Hace muy poco, los intelectuales orgánicos del independentismo catalán manejaban la fórmula escocesa del Partido Nacionalista Escocés (SNP) como adecuada para unir fuerzas en Catalunya. En el 2011, Alex Salmond,
al frente de su formación, barrió a laboristas y conservadores y obtuvo
69 de los 129 escaños del parlamento de Holyrood, lo que le permitió
negociar y lograr el referéndum de independencia de Escocia en
septiembre del 2014, que perdió al rechazar la segregación el 55,4% del
electorado.
Salmond dimitió tanto de la presidencia del Gobierno escocés
como de la del partido y cedió los trastos a una pragmática Nicola Sturgeon que ha aplazado sine die la reclamación de una nueva consulta.
Nadie se atrevería ahora a sugerir que en Catalunya fuese
posible un Partido Nacionalista Catalán que aunase a las divididas y
desconcertadas fuerzas independentistas, ni ninguno de sus dirigentes se
atrevería a pedir a Carles Puigdemont que hiciese como Salmond: irse y dejar a otro líder la tarea de rescatar al país del fracaso de sus políticas y normalizar la convivencia en Catalunya y de esta con el resto de España, al tiempo que levantaría las medidas gubernamentales vigentes al amparo del artículo 155.
Pedagogía judicial
Muy al contrario: el bloque independentista –si
es que realmente fue bloque en algún momento– está resquebrajado y
desunido y se comporta como el ejército de Pancho Villa, sin táctica y
sin estrategia. El enfrentamiento entre JxCat y ERC ha llegado a tal
grado que ya vuelve a incurrir en el ridículo. Las posiciones no son
conciliables porque tanto los medios como los fines son distintos en
ambas formaciones.
Ni siquiera les une la ensoñación de la república
catalana que muchos de sus gestores se han precipitado a definir como
un mero e inocuo simbolismo ante el juez Llarena. La
pedagogía judicial ha hecho estragos en el separatismo catalán. Las
consecuencias penales resultan, precisamente, un factor desactivador de
la épica segregacionista que se ha formulado en las calles con un fervor
que no ha asomado en las declaraciones judiciales.
Porque a la desunión de los independentistas se suma la
erosión de su reputación en su condición de tales. Causa vergüenza ajena
que Santiago Vidal se desdijera por completo de sus fanfarronadas y una
inmensa pena que el otrora reputado Carles Viver Pi-Sunyer,
arquitecto jurídico de la desconexión frustrada, eludiese sus
responsabilidades protagónicas en el juzgado nº 13 de los de Barcelona.

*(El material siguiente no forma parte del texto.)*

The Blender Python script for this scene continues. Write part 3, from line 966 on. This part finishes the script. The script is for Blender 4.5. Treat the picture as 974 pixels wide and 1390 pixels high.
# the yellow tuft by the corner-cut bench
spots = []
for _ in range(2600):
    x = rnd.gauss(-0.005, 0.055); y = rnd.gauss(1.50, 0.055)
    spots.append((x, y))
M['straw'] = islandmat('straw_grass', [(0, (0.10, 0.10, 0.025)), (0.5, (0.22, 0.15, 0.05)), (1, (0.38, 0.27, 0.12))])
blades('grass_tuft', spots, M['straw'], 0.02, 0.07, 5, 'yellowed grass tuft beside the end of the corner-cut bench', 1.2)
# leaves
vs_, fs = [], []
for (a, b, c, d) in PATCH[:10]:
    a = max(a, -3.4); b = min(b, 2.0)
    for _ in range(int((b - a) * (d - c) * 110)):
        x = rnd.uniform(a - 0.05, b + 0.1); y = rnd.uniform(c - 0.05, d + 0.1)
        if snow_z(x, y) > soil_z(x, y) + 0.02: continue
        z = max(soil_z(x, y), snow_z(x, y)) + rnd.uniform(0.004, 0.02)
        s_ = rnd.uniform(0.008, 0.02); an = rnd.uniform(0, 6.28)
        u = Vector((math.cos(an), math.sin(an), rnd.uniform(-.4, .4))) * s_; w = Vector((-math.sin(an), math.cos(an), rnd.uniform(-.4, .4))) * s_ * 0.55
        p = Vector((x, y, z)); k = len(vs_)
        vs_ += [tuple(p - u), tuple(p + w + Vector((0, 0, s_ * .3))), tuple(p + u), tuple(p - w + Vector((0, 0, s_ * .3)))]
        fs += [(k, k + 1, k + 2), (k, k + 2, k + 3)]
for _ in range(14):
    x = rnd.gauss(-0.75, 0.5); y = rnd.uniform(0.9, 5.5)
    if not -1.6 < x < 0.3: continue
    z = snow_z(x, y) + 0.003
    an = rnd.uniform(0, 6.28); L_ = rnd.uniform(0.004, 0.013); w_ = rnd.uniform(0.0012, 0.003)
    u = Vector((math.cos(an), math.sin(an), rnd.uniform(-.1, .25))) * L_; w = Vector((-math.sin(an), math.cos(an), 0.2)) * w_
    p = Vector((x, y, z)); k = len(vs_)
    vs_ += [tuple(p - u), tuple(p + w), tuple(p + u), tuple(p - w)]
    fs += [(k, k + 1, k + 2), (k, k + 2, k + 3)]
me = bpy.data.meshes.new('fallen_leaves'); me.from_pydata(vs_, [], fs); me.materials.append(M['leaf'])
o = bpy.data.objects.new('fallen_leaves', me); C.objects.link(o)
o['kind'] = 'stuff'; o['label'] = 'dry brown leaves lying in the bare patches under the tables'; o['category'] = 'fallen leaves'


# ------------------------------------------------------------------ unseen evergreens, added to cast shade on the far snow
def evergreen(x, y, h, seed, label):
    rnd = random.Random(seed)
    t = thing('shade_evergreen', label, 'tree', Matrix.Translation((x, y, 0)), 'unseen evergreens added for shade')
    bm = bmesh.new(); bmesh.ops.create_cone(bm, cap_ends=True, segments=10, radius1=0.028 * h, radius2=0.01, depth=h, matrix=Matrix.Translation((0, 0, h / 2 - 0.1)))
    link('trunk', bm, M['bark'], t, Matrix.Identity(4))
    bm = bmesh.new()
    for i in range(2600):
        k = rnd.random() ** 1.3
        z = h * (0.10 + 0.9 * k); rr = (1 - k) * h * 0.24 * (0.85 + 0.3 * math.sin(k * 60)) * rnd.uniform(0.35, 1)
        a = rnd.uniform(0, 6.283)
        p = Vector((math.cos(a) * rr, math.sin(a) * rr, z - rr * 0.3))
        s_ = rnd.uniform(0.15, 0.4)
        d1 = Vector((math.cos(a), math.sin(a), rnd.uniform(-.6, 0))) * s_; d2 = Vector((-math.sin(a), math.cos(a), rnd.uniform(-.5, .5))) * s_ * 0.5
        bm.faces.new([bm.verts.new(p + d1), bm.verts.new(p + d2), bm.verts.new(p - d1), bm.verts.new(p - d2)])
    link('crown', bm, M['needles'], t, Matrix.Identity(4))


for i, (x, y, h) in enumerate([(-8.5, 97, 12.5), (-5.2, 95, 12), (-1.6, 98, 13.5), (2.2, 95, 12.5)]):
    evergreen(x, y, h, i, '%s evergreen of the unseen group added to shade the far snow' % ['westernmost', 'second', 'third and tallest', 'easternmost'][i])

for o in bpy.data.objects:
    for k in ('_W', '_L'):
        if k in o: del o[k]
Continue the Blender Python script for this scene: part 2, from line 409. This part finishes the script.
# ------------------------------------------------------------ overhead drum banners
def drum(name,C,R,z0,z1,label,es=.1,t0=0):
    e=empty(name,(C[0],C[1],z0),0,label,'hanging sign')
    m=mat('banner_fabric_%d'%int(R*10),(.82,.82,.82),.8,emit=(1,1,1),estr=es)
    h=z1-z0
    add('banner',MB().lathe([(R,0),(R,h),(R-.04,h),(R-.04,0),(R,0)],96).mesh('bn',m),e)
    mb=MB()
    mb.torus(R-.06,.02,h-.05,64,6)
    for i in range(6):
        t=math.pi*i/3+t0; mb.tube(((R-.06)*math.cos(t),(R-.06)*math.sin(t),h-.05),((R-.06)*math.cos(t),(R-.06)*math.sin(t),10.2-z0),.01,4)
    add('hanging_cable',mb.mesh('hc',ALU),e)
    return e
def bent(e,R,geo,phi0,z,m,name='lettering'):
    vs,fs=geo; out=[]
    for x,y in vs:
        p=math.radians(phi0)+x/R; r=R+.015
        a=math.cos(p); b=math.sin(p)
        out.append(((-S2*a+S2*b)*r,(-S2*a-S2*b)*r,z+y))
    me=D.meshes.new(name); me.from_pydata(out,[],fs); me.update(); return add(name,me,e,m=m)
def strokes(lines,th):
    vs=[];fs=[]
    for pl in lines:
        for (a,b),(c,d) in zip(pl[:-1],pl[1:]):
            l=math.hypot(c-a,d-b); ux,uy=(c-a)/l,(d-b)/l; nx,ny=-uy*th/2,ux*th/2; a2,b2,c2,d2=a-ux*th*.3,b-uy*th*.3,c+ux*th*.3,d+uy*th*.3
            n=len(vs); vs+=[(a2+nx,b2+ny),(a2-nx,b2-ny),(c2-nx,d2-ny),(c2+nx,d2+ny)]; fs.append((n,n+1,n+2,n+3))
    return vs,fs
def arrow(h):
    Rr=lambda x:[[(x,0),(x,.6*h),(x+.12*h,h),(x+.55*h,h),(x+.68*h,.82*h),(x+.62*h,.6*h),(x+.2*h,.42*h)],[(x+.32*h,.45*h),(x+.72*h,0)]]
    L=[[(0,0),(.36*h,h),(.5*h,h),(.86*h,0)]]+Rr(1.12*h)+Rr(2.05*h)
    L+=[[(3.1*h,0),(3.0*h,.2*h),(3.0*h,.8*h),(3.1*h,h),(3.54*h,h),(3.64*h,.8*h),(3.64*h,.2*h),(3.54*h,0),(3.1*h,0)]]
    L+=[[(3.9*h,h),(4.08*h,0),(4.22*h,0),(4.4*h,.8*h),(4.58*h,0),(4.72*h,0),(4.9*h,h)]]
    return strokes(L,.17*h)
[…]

Tampoco es precisamente confortador que Puigdemont se haya convertido en
el muy tradicional carnaval de la Alost (Bélgica) en la figura central
del entretenimiento del desfile. Como para que algunos se quejen de las
chirigotas de Cádiz.
"Todo se ha perdido"
Como bien escribió Agustí Calvet, Gaziel,
tras los hechos del 6 de octubre de 1934, "todo se ha perdido, incluso
el honor". Remedando la literalidad de su artículo (publicado el 21 de
diciembre de 1934), con esas palabras se pondría fin al desastroso final
del ensayo independentista, que se ha cargado la autonomía –como
entonces– mientras unos y otros andan buscando dónde y cuándo estuvo el
error sin reconocer que fueron ellos los que lo perpetraron y con el que
contrajeron, seguramente, graves responsabilidades penales.
Hay que
salvar de esta debacle ética del independentismo algunas actitudes que,
como la de Oriol Junqueras, manifiestan una coherencia a
prueba de retractaciones pese al tiempo en prisión provisional. Otros y
otras, han contorsionado sus propias conductas, bien recientes, para
echar agua al vino y convertir en una mera representación, casi festiva,
los dramáticos días de octubre de 2017 que ya han pasado a la historia.
La tozudez de un hombre impune como Puigdemont, instalado
en Bruselas, lejos de Estremera, está en el núcleo de una sugestión
caudillista y estéril apoyada por bonzos que, sin embargo, se cuidan de
inmolarse, evitando cualquier compromiso que no sea el de la
perseverancia en la inutilidad de sostener la inventada legitimidad de un prófugo supeditando Catalunya –ahí
están los números, las inversiones, las empresas, la parálisis del
país– a la fantasía de los atributos taumatúrgicos de su liderazgo.
Si no hay unión, si se pierde reputación, si esa clase política sediciosa se antepone a los intereses de Catalunya,
el Gobierno debiera –por tambaleante que esté– cumplir con los
ciudadanos catalanes y tomar las decisiones necesarias para el progreso
que le niegan los grandes patriotas de Waterloo. Unos patriotas que,
como escribe Joan Coscubiela, integran un insólito "soviet carlista" (Empantanados. Editorial Península). Léanle.